Mengamati arsitektur bangunan padma bagian depan, diduga didasari konsepsi pada waktu kedatangan Danghyang Nirarta. Beliau memetik bunga dan memegang bunga teratai di depan dada. Kuatnya pengaruh konsepsi padma dalam perkembangan arsitektur tatkala masa kejayaan Raja Dalem Waturenggong pada abad ke-16, diduga pula bangunan ini berasal dari masa abad ke-16/17, karena bangunan pemujaan yang ditemukan di kawasan ini sebagian besar berbentuk padma. Diduga, keberadaan bangunan padma di Pura Temukus berasal pada masa kejayaan berkembangnya arsitektur tersebut di masa pemerintahan Dalem Waturenggong.
Kedua, tinggalan genta perunggu yang ditemukan di Temukus diduga dibuat di Bali, mengingat tradisi pembuatan genta perunggu sudah dikenal sejak lama. Namun konsepsi pembuatan tidak terlepas dari pengaruh luar (Jawa Hindu), melihat pada pengerjaannya yang sangat halus dan patinanya asli kuat melekat dan sukar dibersihkan. Pun memperhatikan tipe hiasannya, maka genta ini cenderung mengarah pada langgam Jawa Timur yang diperkirakan berasal dari abad 16. Dugaan ini didasari atas perbandingan dengan sejumlah koleksi genta pendeta koleksi Sono Budoyo yang berasal dari abad 15-16. Pada ujung genta berhiaskan vajra. Genta ini diduga memiliki makna dan diduga dipergunakan untuk pemujaan Dewa Iswara.
Perencanaan penataan ulang dari keempat pura ini sudah disurvei oleh tim dari Unud, khususnya Fakultas Teknik Sipil dan Arsitektur.

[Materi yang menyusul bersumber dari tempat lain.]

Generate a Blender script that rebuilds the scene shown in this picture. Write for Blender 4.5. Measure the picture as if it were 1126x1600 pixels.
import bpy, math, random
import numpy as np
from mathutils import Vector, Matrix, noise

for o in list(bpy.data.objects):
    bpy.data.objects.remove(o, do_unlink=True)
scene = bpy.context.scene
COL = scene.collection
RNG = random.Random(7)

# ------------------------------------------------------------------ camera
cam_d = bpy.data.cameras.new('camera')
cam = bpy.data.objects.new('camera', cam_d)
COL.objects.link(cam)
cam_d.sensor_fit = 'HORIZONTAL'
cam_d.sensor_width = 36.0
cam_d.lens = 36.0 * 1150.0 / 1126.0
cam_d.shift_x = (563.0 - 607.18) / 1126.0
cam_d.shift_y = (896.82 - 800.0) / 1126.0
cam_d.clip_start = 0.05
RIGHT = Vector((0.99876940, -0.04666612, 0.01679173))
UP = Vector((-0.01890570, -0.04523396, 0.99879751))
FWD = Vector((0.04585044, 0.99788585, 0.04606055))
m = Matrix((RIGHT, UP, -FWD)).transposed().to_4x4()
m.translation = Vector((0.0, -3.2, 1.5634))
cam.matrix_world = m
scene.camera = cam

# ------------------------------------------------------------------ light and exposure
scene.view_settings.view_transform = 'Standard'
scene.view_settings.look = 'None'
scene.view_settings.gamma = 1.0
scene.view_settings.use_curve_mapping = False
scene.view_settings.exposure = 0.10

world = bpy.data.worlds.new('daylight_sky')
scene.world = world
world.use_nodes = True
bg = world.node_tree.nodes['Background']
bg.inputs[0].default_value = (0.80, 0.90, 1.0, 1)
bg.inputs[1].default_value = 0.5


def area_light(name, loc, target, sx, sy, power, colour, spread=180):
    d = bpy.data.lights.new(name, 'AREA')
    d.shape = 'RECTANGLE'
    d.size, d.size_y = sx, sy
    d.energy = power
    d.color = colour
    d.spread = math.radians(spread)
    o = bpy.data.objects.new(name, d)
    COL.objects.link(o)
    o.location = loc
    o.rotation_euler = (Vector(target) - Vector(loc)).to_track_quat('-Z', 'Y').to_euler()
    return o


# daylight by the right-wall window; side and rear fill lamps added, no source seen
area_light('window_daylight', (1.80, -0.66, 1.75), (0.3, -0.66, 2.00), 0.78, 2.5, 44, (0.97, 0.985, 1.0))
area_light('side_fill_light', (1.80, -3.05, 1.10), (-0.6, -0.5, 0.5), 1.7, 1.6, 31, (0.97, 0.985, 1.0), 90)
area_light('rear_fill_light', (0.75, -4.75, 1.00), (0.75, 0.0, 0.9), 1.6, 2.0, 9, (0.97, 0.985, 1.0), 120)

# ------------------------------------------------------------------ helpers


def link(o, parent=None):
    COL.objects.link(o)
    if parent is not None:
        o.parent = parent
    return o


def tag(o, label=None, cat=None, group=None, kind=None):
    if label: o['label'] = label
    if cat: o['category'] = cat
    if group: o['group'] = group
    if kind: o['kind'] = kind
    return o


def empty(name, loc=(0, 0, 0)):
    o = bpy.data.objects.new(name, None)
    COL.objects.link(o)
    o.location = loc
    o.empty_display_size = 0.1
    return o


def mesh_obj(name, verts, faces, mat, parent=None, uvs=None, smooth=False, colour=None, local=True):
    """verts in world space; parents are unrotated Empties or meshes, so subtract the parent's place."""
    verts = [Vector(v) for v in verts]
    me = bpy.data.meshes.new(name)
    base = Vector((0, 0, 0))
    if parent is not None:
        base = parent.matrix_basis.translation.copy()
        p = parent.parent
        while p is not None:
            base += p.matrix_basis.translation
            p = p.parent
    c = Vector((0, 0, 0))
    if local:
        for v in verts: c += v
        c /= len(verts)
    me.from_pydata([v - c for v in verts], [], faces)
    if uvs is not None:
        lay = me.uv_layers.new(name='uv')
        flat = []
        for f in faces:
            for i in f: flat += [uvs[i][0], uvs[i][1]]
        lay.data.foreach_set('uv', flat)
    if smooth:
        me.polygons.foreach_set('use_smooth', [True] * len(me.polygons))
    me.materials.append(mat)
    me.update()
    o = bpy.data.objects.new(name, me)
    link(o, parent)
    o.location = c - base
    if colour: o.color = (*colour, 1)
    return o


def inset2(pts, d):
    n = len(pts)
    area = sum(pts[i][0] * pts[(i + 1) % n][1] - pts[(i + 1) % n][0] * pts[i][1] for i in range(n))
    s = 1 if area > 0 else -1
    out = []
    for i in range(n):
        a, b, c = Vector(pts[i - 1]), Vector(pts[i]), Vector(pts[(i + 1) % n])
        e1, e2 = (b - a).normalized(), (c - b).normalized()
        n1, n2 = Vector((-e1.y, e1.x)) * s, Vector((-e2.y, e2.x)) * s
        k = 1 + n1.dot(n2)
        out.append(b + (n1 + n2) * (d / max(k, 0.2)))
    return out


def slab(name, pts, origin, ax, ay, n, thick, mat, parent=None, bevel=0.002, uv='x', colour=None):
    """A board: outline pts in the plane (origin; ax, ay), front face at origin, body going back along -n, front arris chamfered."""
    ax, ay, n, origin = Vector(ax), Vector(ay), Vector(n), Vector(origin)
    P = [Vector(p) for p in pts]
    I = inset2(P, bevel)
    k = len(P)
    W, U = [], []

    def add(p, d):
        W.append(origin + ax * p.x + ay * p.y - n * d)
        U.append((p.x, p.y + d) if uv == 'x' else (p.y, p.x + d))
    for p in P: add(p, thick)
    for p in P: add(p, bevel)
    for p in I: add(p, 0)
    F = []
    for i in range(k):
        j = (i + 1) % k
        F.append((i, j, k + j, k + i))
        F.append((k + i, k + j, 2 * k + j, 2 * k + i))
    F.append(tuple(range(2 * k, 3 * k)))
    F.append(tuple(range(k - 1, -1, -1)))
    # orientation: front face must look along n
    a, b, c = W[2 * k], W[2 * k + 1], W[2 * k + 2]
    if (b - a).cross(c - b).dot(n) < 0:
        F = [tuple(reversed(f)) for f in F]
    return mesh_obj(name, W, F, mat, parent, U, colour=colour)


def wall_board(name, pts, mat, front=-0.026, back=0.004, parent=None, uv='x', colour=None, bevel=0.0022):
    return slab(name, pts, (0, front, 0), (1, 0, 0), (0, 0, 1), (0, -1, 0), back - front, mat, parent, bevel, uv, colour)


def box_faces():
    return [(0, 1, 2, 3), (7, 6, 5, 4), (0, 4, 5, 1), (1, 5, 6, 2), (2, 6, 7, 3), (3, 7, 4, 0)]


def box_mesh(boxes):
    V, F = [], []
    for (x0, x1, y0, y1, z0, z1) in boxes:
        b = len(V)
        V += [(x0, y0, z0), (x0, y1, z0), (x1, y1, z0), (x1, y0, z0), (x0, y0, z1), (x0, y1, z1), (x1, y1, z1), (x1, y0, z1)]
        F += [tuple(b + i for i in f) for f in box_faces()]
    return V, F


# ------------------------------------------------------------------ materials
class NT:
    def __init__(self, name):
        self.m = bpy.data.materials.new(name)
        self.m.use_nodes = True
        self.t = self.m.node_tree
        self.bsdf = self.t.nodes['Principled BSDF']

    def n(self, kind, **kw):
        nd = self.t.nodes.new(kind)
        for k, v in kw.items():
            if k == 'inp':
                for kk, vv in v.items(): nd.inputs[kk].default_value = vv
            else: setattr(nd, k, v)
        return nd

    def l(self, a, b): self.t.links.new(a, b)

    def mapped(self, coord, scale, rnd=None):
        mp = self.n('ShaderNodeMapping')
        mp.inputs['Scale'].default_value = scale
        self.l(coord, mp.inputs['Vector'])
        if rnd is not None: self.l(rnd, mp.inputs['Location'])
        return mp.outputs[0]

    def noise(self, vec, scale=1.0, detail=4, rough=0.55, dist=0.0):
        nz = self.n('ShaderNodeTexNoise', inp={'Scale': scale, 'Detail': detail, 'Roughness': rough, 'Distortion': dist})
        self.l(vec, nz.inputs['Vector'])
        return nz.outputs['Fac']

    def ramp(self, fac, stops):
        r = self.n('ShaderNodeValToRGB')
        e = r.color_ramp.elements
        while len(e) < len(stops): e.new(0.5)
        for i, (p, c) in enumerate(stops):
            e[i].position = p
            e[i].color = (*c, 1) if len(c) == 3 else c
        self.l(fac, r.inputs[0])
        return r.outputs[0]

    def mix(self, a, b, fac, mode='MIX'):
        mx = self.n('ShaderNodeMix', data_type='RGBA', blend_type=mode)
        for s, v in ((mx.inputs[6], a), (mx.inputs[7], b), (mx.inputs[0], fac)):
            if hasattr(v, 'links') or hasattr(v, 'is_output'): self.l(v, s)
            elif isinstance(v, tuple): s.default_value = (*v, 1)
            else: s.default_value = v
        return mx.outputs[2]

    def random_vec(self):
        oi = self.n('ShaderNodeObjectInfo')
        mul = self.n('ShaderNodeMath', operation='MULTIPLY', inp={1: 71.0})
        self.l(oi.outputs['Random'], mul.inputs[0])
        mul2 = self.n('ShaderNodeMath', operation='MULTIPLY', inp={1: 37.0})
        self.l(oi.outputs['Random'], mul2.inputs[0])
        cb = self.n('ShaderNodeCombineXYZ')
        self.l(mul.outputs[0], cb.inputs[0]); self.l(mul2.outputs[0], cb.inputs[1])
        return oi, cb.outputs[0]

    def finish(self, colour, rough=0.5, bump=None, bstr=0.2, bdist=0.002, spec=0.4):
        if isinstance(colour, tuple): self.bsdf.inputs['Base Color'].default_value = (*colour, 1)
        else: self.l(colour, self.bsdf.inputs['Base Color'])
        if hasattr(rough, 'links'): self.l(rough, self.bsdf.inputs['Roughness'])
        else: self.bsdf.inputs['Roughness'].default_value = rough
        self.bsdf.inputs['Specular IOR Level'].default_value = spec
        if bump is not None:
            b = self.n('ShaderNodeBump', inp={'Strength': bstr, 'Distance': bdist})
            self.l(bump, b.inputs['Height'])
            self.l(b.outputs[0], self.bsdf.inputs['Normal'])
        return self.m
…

Tujuannya, membangun kembali dan melengkapi sarana bangunan serta memperluas keempat pura tersebut agar lebih memadai dan ideal sebagai tempat suci, sebagai sarana untuk meningkatkan srada bakti kepada Ida Sang Hyang Embang. Dari sumber referensi seperti yang disebutkan di atas diusulkan agar parahyangan yang akan dibangun sebagai monumental dari tiga masa yang berbeda, yakni masa Bali Kuno (Prabu Marakata) berupa Candi, masa Bali Majapahit (padma yang ada saat ini), dan masa Bali kekinian. Dimensi bangunan dengan masa yang berbeda ini akan menjadi saksi bisu yang mengisyaratkan bahwa di Bali memang pernah ada masa seperti itu. Inilah yang kami wariskan, sehingga keberagaman masyarakat yang ada eling, tidak ada yang perlu dipertentangkan.